Exercise objective ▸ Write the material out again in full, word for word. Do not include the pictures.

-*-*-

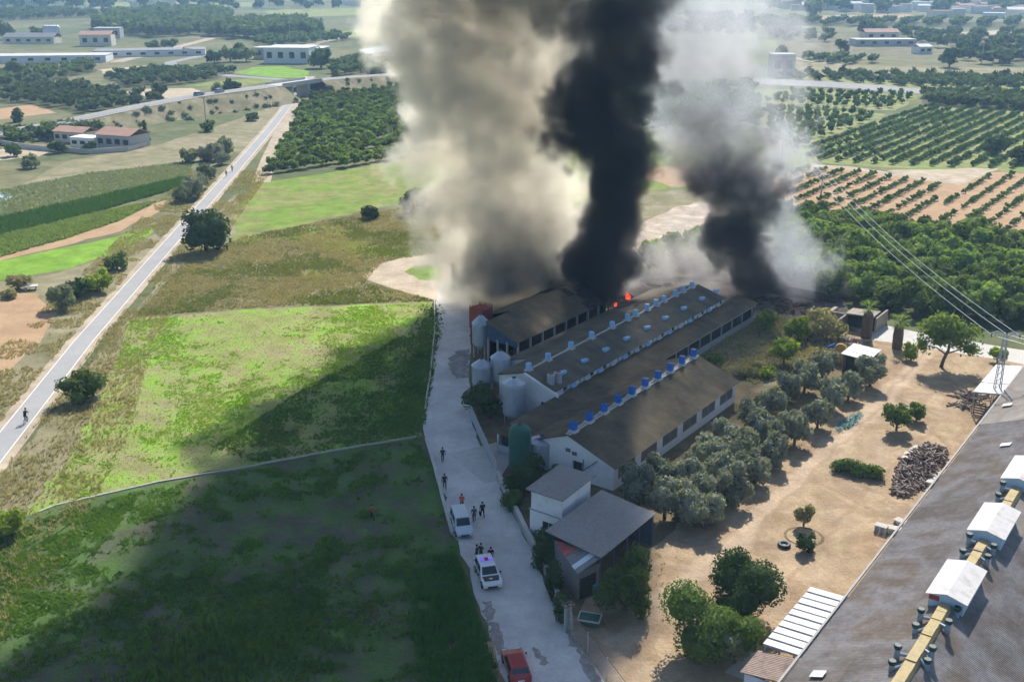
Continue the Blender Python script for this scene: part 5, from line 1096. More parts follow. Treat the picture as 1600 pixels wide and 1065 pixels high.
# ---- wood heap against the warehouse: logs too many to count
def wood_heap():
    R = farm('firewood_heap', 'long dark heap of firewood logs against the warehouse', 'firewood', -26.0, 104.0); q = random.Random(4); b = MB()
    for k in range(620):
        y = q.uniform(0, 13.5); lean = max(0, 1 - abs(y - 8) / 8.5); x = q.uniform(-.6 - 1.6 * lean, .9 + 1.3 * lean); z = (.15 + 1.5 * lean * max(0, 1 - abs(x) / 2.6)) * q.random() ** .5; a = q.uniform(0, 3.14); t = q.uniform(-.4, .4); L = q.uniform(.25, .6); d = Vector((math.cos(a) * math.cos(t), math.sin(a) * math.cos(t), math.sin(t))) * L; c = Vector((x, y, z + .1)); b.tube([c - d, c + d], q.uniform(.06, .14), 5, mi=0 if q.random() < .75 else 1)
    o = b.build('logs', [M_wood, M('split_log_face', [(.20, .15, .12), (.28, .22, .18)], 3)], R); o['kind'] = 'stuff'
    q2 = random.Random(6)
    for x, y in ((-2.0, 8.6), (-2.1, 9.8), (-1.9, 11.0), (-1.8, 12.1), (1.9, 4.4), (2.0, 5.5), (2.1, 6.6)): p = MB(); p.box(-.3, .3, -.5, .5, 0, .5); p.build('edging_block', M_kerb, R, loc=(x, y, 0), rz=q2.uniform(-.1, .1))
wood_heap()
def pallet_stack(u, v, n, lab, rz):
    R = thing('pallet_stack', lab, 'pallets', G(u, v), rz)
    for k in range(n):
        p = MB()
        for j in range(5): p.box(-.6, .6, -.4 + j * .175, -.4 + j * .175 + .11, k * .16 + .10, k * .16 + .125)
        for x in (-.5, 0, .5): p.box(x - .05, x + .05, -.4, .4, k * .16 + .005, k * .16 + .098)
        p.build('pallet', M('pale_pallet_wood', [(.62, .58, .52), (.70, .66, .60)], 3, fine=.1) if k == 0 else bpy.data.materials['pale_pallet_wood'], R)
pallet_stack(1376, 830, 5, 'square stack of whitewashed pallets on the sandy yard', -AZ); pallet_stack(1397, 832, 4, 'second pale pallet stack against the warehouse eave', -AZ + .2); pallet_stack(1407, 818, 3, 'pale pallets lying nearest the warehouse roof edge', -AZ - .3)
def tyre():
    R = thing('tractor_tyre', 'old dark tyre lying beside the round bush', 'tyre', G(1225, 853), .4); b = MB(); b.lathe([(.3, .02), (.55, .02), (.62, .12), (.62, .26), (.55, .36), (.3, .36), (.3, .02)], 20, cap=False); b.build('tread', M_cap, R, smooth=True); b = MB(); b.lathe([(.28, .14), (.28, .2)], 14); b.build('hub', M_kerb, R)
tyre()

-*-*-

Exercise answer ▸
Continue the Blender Python script for this scene: part 5, from line 1096. More parts follow. Treat the picture as 1600 pixels wide and 1065 pixels high.
# ---- wood heap against the warehouse: logs too many to count
def wood_heap():
    R = farm('firewood_heap', 'long dark heap of firewood logs against the warehouse', 'firewood', -26.0, 104.0); q = random.Random(4); b = MB()
    for k in range(620):
        y = q.uniform(0, 13.5); lean = max(0, 1 - abs(y - 8) / 8.5); x = q.uniform(-.6 - 1.6 * lean, .9 + 1.3 * lean); z = (.15 + 1.5 * lean * max(0, 1 - abs(x) / 2.6)) * q.random() ** .5; a = q.uniform(0, 3.14); t = q.uniform(-.4, .4); L = q.uniform(.25, .6); d = Vector((math.cos(a) * math.cos(t), math.sin(a) * math.cos(t), math.sin(t))) * L; c = Vector((x, y, z + .1)); b.tube([c - d, c + d], q.uniform(.06, .14), 5, mi=0 if q.random() < .75 else 1)
    o = b.build('logs', [M_wood, M('split_log_face', [(.20, .15, .12), (.28, .22, .18)], 3)], R); o['kind'] = 'stuff'
    q2 = random.Random(6)
    for x, y in ((-2.0, 8.6), (-2.1, 9.8), (-1.9, 11.0), (-1.8, 12.1), (1.9, 4.4), (2.0, 5.5), (2.1, 6.6)): p = MB(); p.box(-.3, .3, -.5, .5, 0, .5); p.build('edging_block', M_kerb, R, loc=(x, y, 0), rz=q2.uniform(-.1, .1))
wood_heap()
def pallet_stack(u, v, n, lab, rz):
    R = thing('pallet_stack', lab, 'pallets', G(u, v), rz)
    for k in range(n):
        p = MB()
        for j in range(5): p.box(-.6, .6, -.4 + j * .175, -.4 + j * .175 + .11, k * .16 + .10, k * .16 + .125)
        for x in (-.5, 0, .5): p.box(x - .05, x + .05, -.4, .4, k * .16 + .005, k * .16 + .098)
        p.build('pallet', M('pale_pallet_wood', [(.62, .58, .52), (.70, .66, .60)], 3, fine=.1) if k == 0 else bpy.data.materials['pale_pallet_wood'], R)
pallet_stack(1376, 830, 5, 'square stack of whitewashed pallets on the sandy yard', -AZ); pallet_stack(1397, 832, 4, 'second pale pallet stack against the warehouse eave', -AZ + .2); pallet_stack(1407, 818, 3, 'pale pallets lying nearest the warehouse roof edge', -AZ - .3)
def tyre():
    R = thing('tractor_tyre', 'old dark tyre lying beside the round bush', 'tyre', G(1225, 853), .4); b = MB(); b.lathe([(.3, .02), (.55, .02), (.62, .12), (.62, .26), (.55, .36), (.3, .36), (.3, .02)], 20, cap=False); b.build('tread', M_cap, R, smooth=True); b = MB(); b.lathe([(.28, .14), (.28, .2)], 14); b.build('hub', M_kerb, R)
tyre()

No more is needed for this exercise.